アメリカ独立宣言はイギリスによって統治されていた北米13植民地が独立したことを宣言する文書です。1776年7月4日大陸会議によってフィラデルフィアで採択されたことを記念して独立記念日としています。独立宣言は、「基本的人権と革命権に関する前文」、「国王の暴政と本国(=イギリス)議会・本国人への苦情」に関する28ヶ条の本文、そして「独立を宣言する結語」の3部から成っています。なぜこの独立宣言が重要かというと基本的人権・国民主権という思想が盛り込まれていることにあります。「全ての人間は平等に造られている」とし、不可侵・不可譲の自然権として「生命、自由、幸福の追求」の権利を掲げた前文は、アメリカ独立革命の理論的根拠を要約していて、日本国憲法にも盛り込まれています。アメリカの独立宣言の思想は名誉革命を理論的に正当化したジョン・ロックの自然法理論の流れを汲んでいます。

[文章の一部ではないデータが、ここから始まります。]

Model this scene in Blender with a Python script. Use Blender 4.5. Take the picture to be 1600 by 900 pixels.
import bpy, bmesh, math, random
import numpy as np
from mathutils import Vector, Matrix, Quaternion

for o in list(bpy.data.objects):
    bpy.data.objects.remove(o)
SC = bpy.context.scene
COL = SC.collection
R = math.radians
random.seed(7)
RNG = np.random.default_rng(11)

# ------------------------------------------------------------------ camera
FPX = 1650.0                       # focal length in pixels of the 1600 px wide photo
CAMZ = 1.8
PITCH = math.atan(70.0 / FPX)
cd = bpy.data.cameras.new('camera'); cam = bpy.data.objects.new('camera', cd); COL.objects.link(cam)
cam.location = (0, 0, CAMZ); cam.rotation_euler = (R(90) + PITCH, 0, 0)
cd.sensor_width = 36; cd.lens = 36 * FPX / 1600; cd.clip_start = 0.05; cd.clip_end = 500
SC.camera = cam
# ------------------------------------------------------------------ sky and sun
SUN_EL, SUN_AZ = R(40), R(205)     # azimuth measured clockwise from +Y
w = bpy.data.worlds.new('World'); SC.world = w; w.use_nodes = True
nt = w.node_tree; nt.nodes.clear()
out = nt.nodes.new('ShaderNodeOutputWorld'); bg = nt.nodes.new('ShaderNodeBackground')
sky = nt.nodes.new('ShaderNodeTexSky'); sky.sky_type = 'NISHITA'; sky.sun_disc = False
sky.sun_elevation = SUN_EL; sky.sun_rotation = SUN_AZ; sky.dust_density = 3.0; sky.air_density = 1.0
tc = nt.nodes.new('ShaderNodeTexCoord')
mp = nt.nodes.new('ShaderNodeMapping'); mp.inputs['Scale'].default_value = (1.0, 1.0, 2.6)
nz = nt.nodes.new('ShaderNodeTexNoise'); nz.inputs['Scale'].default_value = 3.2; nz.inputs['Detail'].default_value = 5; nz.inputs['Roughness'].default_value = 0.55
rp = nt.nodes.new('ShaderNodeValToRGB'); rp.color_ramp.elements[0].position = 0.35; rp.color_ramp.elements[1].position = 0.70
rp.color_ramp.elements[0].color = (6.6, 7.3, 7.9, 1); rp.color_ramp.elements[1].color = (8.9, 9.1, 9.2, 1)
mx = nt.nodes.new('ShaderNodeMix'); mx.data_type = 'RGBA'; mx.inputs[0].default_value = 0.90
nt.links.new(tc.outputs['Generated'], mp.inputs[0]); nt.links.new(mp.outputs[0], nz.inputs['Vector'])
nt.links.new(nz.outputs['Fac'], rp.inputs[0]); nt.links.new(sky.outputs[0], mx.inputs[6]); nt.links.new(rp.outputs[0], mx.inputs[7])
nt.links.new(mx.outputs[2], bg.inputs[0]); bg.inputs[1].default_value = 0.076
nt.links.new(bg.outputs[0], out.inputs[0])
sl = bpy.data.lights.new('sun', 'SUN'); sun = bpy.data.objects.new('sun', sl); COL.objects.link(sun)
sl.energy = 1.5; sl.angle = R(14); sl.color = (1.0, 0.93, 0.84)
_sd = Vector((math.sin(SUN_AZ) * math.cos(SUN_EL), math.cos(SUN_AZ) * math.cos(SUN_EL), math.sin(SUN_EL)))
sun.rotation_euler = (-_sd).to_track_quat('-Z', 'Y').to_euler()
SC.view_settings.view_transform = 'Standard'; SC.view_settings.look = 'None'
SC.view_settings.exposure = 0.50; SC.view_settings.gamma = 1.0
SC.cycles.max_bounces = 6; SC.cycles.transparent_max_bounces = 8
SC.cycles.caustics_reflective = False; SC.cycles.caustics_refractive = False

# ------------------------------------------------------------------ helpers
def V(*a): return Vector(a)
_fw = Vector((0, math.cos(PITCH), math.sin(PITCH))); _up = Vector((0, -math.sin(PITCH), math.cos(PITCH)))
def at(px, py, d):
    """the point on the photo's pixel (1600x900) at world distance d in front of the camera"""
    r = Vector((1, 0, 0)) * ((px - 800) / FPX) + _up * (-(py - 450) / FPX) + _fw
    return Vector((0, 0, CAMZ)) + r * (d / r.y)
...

福澤諭吉はその著書『西洋事情』で「千七百七十六年第七月四日亜米利加十三州独立ノ檄文」としてアメリカ独立宣言の全文を和訳して紹介しました。そして冒頭はのちの『学問のすゝめ』初編冒頭に引用され、人々に広く知られるところとなりました。
アメリカの独立宣言は明治時代の民権運動や太平洋戦争後の日本の民主主義にも大きな影響を与えてきたといえます。日本だけでなく、ベルギー、ニュージーランドの独立宣言にも影響しているそうです。
日本を除くほぼ世界中の国に独立宣言がありますが、どうして日本にはないのでしょうか。「独立したという歴史がない」というのが回答ですが、逆にいえば植民地時代がなかったということでもあります。一時期米軍の占領下にあり、主権がなかった時期はあったのですが、武力で奪い返したわけでなく、独立という感じがしないからでもあります。建国記念日というのはありますが、独立記念日ではないです。反対に日本支配から逃れた国は自軍の武力による回復でなくても独立記念日としています。日本人に支配・被支配という概念がないわけではなく、古来、内戦は何度もあり政権交代も起きていますが、外国支配の歴史はほとんどないため、独立という概念が薄いのでしょう。この独立independentという語の意味も実感がないみたいで、反義語のdependentが依存ですが、依存することの違和感もあまりないようです。これは親子関係にも影響があり、日本の親子関係は相互依存的なことが外国人からよく指摘されます。それは文化なので他人がとやかくいうことではないのですが、国家的な依存関係は重要な意味をもちます。日本の外交はとかく依存関係重視に見えますが、他国には通用しないことを外交官はこの機会にもっと学習すべきではないでしょうか。